Monday, January 30, 2012

Monday Momism: A Letter to Uncle Sam

Dear Uncle Sam,

How are you?  It's been awhile since I wrote but family still needs to stick together, especially in hard times.  I've heard things are pretty rough for you right now, being the government and all.  I almost didn't write this but you didn't raise me to be that way.

Uncle Sam, I was honored to go to war for you and the rest of our family.  Our name, America, is one I am proud to have.  Sure, we have our problems and in all honesty, I don't understand the cold shoulder I have gotten since coming home but I want you to know that if you needed me, I would rise up and defend you again today.

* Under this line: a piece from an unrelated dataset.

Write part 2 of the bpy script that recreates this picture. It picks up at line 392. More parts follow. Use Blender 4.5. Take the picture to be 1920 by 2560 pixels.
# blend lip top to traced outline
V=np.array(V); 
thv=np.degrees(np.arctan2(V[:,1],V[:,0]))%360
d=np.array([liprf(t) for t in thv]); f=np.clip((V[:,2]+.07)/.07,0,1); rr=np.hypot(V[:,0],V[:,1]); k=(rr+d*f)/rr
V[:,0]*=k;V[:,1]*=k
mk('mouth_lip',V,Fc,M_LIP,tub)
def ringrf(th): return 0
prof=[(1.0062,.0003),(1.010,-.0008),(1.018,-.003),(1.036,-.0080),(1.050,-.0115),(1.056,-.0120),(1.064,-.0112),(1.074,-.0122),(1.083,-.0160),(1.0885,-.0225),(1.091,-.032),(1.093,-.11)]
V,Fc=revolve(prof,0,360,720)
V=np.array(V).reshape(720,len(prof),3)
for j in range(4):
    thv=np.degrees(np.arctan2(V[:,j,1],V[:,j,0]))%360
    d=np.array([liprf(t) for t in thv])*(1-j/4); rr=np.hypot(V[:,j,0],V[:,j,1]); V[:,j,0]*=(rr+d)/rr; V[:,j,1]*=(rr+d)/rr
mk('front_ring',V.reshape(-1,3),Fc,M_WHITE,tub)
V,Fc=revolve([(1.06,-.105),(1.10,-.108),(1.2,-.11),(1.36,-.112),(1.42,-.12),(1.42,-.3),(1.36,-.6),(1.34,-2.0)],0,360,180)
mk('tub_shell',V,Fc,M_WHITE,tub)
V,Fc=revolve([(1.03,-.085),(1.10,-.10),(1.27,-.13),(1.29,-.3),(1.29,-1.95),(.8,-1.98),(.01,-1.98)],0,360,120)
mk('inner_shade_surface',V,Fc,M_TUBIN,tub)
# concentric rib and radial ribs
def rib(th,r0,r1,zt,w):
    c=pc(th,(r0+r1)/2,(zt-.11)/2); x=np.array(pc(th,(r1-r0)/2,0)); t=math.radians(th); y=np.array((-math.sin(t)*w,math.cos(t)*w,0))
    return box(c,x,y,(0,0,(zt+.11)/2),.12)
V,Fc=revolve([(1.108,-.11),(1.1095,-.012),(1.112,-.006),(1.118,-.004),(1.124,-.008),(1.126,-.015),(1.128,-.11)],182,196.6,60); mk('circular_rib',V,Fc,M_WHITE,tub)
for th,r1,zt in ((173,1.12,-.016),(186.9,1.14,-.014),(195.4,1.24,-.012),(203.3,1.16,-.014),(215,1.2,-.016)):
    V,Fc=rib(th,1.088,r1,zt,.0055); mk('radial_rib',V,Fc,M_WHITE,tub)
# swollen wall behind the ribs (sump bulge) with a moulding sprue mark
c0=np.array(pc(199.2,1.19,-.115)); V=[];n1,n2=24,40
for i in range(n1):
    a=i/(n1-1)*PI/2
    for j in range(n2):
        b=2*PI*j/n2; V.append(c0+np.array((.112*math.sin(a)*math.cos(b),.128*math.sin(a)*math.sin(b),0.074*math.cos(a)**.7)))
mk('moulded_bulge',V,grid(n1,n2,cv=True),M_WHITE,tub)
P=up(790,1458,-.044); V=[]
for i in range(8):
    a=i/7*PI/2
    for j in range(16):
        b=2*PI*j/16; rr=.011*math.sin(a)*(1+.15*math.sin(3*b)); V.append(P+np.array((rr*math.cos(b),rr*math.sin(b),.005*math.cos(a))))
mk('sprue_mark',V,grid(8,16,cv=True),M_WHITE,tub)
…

All families have problems, Uncle Sam, and I understand this.  I do need to say I'm not quite sure why the problems of combat are pushed aside but I am trying to trust the uncle I was always taught to respect.  I'm an adult, though, not a child, and I have to admit I see things that puzzle me.

Our children are told not to pledge allegiance to your flag or bring God into things, yet you allow a church to celebrate the death of my comrades? 

My mother gets upset and goes Mama on people when they put me down because, even though she wasn't in a war zone, she sees how it changed me.  Her favorite expression when she deals with people who aren't “perfect” and like to indulge in things they shouldn't is “He has a brain injury from war, what's your excuse?” 

Okay, even now, Uncle Sam, honesty has to prevail.  I'm the Mama.  I started this letter as if it were from a veteran but it isn't.  It's from the mom of one of your descendants, a young man who left for war at the age of 19.  He went for me, his brother and sister, and for you.  He was raised that family is family and worth fighting for. 

Just as he fought for you, I will continue my fight for him, even on, ESPECIALLY on, his bad days.  No, his brain injury isn't an excuse.  It's a fact. 

You wear your uniform even today, Uncle Sam.  I see it in all your pictures.  Try to remember those who are wearing it or have worn it in the past.  The irony is, most of those making decisions that affect us have never faced what our troops and veterans have.  Truth is, I'm not sure they could handle it. 

I'm going to end this letter now, Uncle Sam.  I really do hope you are doing better than what I'm hearing in the news.  We should get together some time and have coffee and catch up.  Maybe if you spent time with family, you would be reminded of who you really are.  

Have a wonderful day, week, month and year.  Oh, and Uncle Sam?  If you ever need to talk or just say hi, I'm here.   We all are.